The temptation to act unethically may actually be a good thing, according to new research published in the Personality and Social Psychology Bulletin.

"People often think that bad people do bad things and good people do good things, and that unethical behavior just comes down to character," Dr. Oliver Sheldon, lead researcher and assistant professor of organizational behavior at Rutgers University in New Jersey, said in a press release. "But most people behave dishonestly sometimes, and frequently, this may have more to do with the situation and how people view their own unethical behavior than character, per se.” Self-control, or lack thereof, Sheldon added, may be one of those situational factors.

He and his team conducted a series of experiences in which participants could anticipate the temptation to act unethically. In one experiment, nearly 200 students were tasked with buying or selling historic homes. Half of the students assigned to buy were reminded of ethical complications, while the other half, the control group, was not.

Additionally, the sellers were told to sell only to buyers who would preserve (not destroy) the home, while buyers were told hide the fact they knew their client would demolish the homes in order to build a high-rise hotel.

The results showed 67 percent of buyers lied about the hotel so they could close the deal compared to 45 percent of buyers who were reminded about ethical behavior. This suggests if people can identify an unethical act as having the potential to jeopardize their image, integrity, or reputation, they can benefit from the temptation.

Identifying these potential damages may be the key factor, since separate experiments showed participants who believed unethical acts were isolated incidents, or not representative of their future self, were more likely to lie about certain tasks.

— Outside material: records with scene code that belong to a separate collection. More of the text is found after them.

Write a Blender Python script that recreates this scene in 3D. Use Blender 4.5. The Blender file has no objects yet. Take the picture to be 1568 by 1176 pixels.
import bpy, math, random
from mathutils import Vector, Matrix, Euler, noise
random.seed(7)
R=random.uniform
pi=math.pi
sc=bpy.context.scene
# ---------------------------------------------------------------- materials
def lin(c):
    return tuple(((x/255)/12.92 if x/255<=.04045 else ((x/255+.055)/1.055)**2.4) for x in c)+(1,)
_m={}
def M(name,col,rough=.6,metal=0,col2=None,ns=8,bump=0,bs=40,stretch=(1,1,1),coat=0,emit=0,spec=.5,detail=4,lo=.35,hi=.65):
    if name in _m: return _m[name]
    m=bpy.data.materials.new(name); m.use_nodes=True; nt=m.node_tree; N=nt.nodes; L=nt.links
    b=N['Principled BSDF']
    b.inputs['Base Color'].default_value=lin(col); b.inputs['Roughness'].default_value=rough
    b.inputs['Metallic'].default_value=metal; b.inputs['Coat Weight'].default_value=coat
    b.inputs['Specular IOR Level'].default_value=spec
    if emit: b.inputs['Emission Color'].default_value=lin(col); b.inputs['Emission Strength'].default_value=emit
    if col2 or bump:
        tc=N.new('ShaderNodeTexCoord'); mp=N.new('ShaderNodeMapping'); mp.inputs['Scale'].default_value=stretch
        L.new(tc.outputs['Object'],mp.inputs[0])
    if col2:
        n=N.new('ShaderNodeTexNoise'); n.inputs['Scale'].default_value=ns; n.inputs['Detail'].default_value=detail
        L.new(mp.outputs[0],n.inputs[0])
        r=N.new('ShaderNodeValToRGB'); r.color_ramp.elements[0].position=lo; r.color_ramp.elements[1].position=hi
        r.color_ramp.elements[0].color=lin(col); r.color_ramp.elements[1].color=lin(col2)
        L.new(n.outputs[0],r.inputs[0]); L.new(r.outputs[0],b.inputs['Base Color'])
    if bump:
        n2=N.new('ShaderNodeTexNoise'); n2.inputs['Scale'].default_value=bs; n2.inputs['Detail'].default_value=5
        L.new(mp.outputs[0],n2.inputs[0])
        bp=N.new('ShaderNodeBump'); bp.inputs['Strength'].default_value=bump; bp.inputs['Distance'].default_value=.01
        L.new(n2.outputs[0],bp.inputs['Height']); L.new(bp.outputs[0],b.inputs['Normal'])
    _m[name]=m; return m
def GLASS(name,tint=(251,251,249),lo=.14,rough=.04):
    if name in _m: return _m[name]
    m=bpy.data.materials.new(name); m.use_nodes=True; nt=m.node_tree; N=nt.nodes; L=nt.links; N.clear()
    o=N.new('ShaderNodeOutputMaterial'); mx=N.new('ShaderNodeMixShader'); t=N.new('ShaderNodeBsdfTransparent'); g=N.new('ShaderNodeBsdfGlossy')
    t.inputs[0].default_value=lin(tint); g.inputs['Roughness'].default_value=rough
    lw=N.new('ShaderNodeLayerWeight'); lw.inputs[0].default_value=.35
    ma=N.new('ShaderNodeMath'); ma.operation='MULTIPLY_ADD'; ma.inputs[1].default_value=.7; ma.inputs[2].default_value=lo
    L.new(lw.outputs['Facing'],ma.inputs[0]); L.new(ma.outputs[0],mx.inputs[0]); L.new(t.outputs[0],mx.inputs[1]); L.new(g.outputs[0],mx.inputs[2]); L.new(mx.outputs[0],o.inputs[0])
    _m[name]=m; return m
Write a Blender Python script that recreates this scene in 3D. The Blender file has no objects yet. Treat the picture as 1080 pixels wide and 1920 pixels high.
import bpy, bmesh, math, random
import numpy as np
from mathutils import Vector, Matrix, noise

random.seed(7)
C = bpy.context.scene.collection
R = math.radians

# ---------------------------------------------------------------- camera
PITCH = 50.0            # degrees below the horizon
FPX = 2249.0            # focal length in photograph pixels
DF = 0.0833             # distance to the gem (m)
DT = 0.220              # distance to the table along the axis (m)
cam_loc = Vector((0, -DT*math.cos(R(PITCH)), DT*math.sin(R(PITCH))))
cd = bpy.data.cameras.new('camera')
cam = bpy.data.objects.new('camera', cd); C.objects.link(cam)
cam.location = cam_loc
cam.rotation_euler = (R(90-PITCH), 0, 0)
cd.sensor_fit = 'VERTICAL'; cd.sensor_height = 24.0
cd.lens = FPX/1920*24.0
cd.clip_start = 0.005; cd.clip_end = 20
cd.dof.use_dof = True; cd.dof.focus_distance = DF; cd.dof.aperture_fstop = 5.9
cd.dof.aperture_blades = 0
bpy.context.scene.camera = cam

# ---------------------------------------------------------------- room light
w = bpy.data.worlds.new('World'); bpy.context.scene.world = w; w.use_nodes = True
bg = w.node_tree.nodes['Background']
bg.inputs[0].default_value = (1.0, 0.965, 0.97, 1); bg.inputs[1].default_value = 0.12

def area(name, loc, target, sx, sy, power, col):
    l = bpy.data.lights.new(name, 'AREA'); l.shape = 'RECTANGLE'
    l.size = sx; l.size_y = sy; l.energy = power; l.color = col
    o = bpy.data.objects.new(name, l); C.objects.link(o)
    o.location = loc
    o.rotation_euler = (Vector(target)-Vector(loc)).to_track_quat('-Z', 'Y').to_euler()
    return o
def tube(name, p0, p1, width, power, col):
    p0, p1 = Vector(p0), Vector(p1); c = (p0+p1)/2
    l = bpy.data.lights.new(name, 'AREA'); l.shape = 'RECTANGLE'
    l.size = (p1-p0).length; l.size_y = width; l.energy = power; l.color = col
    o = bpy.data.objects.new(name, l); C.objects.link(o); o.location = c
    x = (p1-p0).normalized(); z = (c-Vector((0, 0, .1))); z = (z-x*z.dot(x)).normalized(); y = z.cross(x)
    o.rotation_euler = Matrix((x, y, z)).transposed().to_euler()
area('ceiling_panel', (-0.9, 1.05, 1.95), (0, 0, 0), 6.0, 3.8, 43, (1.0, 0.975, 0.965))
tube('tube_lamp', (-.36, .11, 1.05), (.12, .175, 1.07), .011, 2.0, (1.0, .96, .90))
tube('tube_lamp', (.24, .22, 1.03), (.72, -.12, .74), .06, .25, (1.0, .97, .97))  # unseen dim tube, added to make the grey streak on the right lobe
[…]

"Unethical behavior may not be experienced as something that needs to be resisted if people think it's socially acceptable or does not reflect on their moral self-image," Sheldon said. "People often compartmentalize their experiences of temptation, making it much easier for them to rationalize the behavior. They might say, 'Just because I took office supplies home for personal use one time, that doesn't mean I'm a thief.'"

Avoiding unethical behavior, Sheldon concluded, could be as easy as anticipating the temptation and how giving into said temptation will affect an individual’s long-term goals or beliefs about their own morality. It may be less about getting caught, and more about an ethical self-image.